The 28-year-old homegrown terrorist was fatally shot by armed police, moments after he carried out a bloody massacre at a prisoner education alumni event he was invited to in central London on November 29 2019.
Khan strapped kitchen knives to his hands and attacked Cambridge graduates Saskia Jones, 23, and Jack Merritt, 25, and injured three others, before being chased from Fishmongers' Hall by three men armed with a fire extinguisher and a narwhal tusk to subdue him.
Police fired again as his limbs twitched, having been cleared to carry out a "critical shot", a near-instantly fatal wound, because of a suspected suicide vest around his waist.
Khan was pronounced dead an hour later after the scene was declared safe.

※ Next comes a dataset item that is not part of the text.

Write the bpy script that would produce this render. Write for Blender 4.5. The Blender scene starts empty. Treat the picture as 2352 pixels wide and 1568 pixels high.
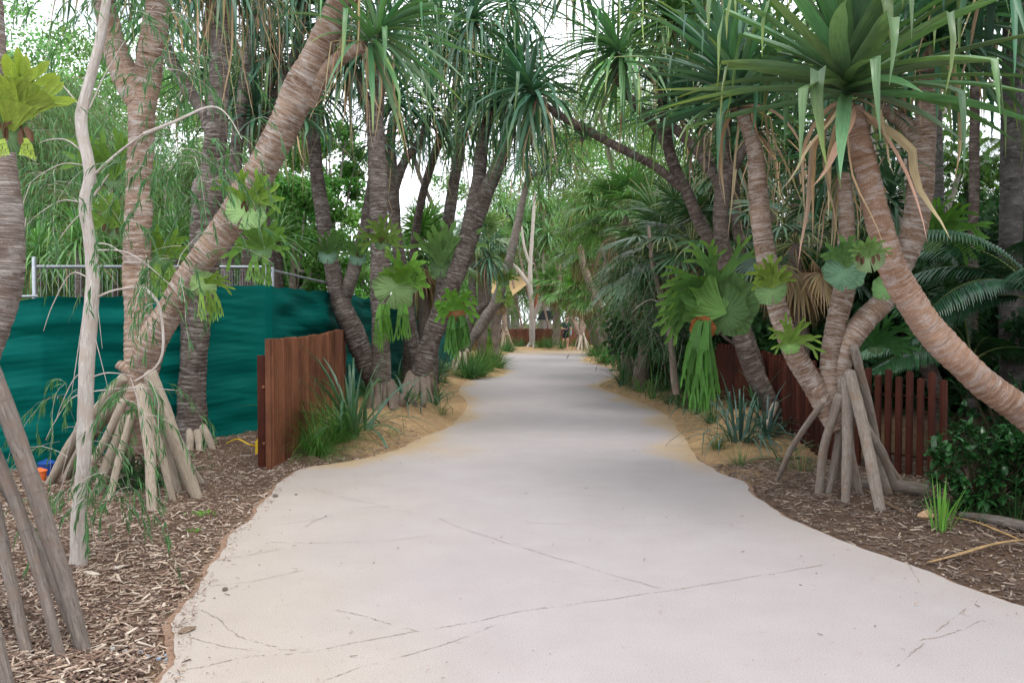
import bpy, math, random
import numpy as np
from mathutils import Vector, noise as mnoise
R = math.radians
rnd = random.Random(7)
rng = np.random.default_rng(7)
sc = bpy.context.scene
col = bpy.data.collections.new("place"); sc.collection.children.link(col)
# ---------------------------------------------------------------- camera
F = 1900.0; EYE = 1.55; PITCH = math.atan((784-737)/F)
cam_d = bpy.data.cameras.new("camera"); cam = bpy.data.objects.new("camera", cam_d)
sc.collection.objects.link(cam); sc.camera = cam
cam_d.lens = F/2352*36; cam_d.sensor_width = 36; cam_d.clip_end = 1000; cam_d.clip_start = 0.05
cam.location = (0, 0, EYE); cam.rotation_euler = (R(90)-PITCH, 0, 0)
cp, sp_ = math.cos(PITCH), math.sin(PITCH)
def ray(px, py):
    a = (px-1176)/F; b = (784-py)/F
    return np.array([a, cp+b*sp_, -sp_+b*cp])
def A(px, py, Y):                       # world point seen at px,py standing Y metres in front
    r = ray(px, py); return np.array([0, 0, EYE]) + r*(Y/r[1])
def GP(px, py, z=0.0):
    r = ray(px, py); return np.array([0, 0, EYE]) + r*((z-EYE)/r[2])
# ---------------------------------------------------------------- path outline
LEFT = [(250,1900),(330,1700),(372,1568),(394,1512),(400,1440),(422,1390),(470,1325),(500,1280),(530,1230),(575,1190),(608,1150),(640,1112),(690,1078),(790,1060),(900,1036),(960,1008),(1015,985),(1058,955),(1072,925),(1052,898),(1080,872),(1146,862),(1160,852),(1142,838),(1148,818),(1190,804)]
RIGHT = [(1335,803),(1358,812),(1342,828),(1400,842),(1424,856),(1404,872),(1376,886),(1420,905),(1500,935),(1545,965),(1570,1000),(1600,1050),(1655,1085),(1705,1105),(1745,1148),(1860,1212),(1990,1260),(2150,1320),(2352,1392),(2700,1500),(2700,1900)]
def smooth(pts, k=6):
    p = [np.array(q, float) for q in pts]; out = []
    for i in range(len(p)-1):
        p0 = p[max(i-1,0)]; p1 = p[i]; p2 = p[i+1]; p3 = p[min(i+2,len(p)-1)]
        for j in range(k):
            t = j/k
            out.append(.5*((2*p1)+(-p0+p2)*t+(2*p0-5*p1+4*p2-p3)*t*t+(-p0+3*p1-3*p2+p3)*t**3))
    out.append(p[-1]); return np.array(out)
pl = smooth([GP(*q)[:2] for q in LEFT], 5); pr = smooth([GP(*q)[:2] for q in RIGHT], 5)
POLY = np.vstack([pl, pr])
def dist_path(X, Y):
    """signed distance (positive outside) of points to the path outline"""
    X = np.atleast_1d(np.asarray(X, float)); Y = np.atleast_1d(np.asarray(Y, float))
    a = POLY; b = np.roll(POLY, -1, 0)
    if X.size < 4000:
        dx, dy = (b-a).T; L2 = dx*dx+dy*dy+1e-12; x_, y_ = X.ravel()[:,None], Y.ravel()[:,None]
        t = np.clip(((x_-a[:,0])*dx+(y_-a[:,1])*dy)/L2, 0, 1); m = ((x_-a[:,0]-t*dx)**2+(y_-a[:,1]-t*dy)**2).min(1)
        cr = ((a[:,1] > y_) != (b[:,1] > y_)) & (x_ < a[:,0]+(y_-a[:,1])/np.where(np.abs(dy) > 1e-12, dy, 1e-12)*dx)
        return (np.where(cr.sum(1) % 2 == 1, -1, 1)*np.sqrt(m)).reshape(X.shape)
    best = np.full(X.shape, 1e9); ins = np.zeros(X.shape, bool)
    for i in range(len(a)):
        dx, dy = b[i]-a[i]; L2 = dx*dx+dy*dy+1e-12
        t = np.clip(((X-a[i,0])*dx+(Y-a[i,1])*dy)/L2, 0, 1)
        best = np.minimum(best, (X-a[i,0]-t*dx)**2+(Y-a[i,1]-t*dy)**2)
        c = ((a[i,1] > Y) != (b[i,1] > Y))
        xi = a[i,0]+(Y-a[i,1])/(dy if abs(dy) > 1e-12 else 1e-12)*dx
        ins ^= c & (X < xi)
    return np.where(ins, -1, 1)*np.sqrt(best)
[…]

Earlier on that day, Khan had travelled from his Stafford home to London by train, wearing the hoax suicide bomb under his coat.
He stabbed Mr Merritt and Ms Jones before being pursued from the venue.
A tactical firearms commander known only as WA30 told jurors in the two-week inquest: "I thought he was going to detonate that device.
"I was just in a cold sweat, I could hear my own heartbeat, I was sweating profusely, my mouth went so dry."
During the incident, armed officers from the Met and the City of London Police stood within the 100m blast zone – had the device been real – said they feared they would be killed when Khan sat up.
He spent several minutes breathing deeply, lying prone on his back after the first two shots. He appeared to reach for something nearby.
An officer called AZ99 said: "At that point there, I thought: We're dead."
Officers opened on Khan again, firing nine of the 20 shots aimed at the terrorist that afternoon.
WA30 said: "It was like watching a slow motion car crash.
"I was squinting at the monitor thinking he would detonate that at any moment, thinking he would kill my officers, the public as well."
He added: "I was flabbergasted that the man had been shot numerous times and it took a while for him to cease moving.”
"Eventually - very slowly, nothing like you see in the movies - he ceased moving."
The footage is so graphic it was not released to the press and is unlikely to be seen in public again.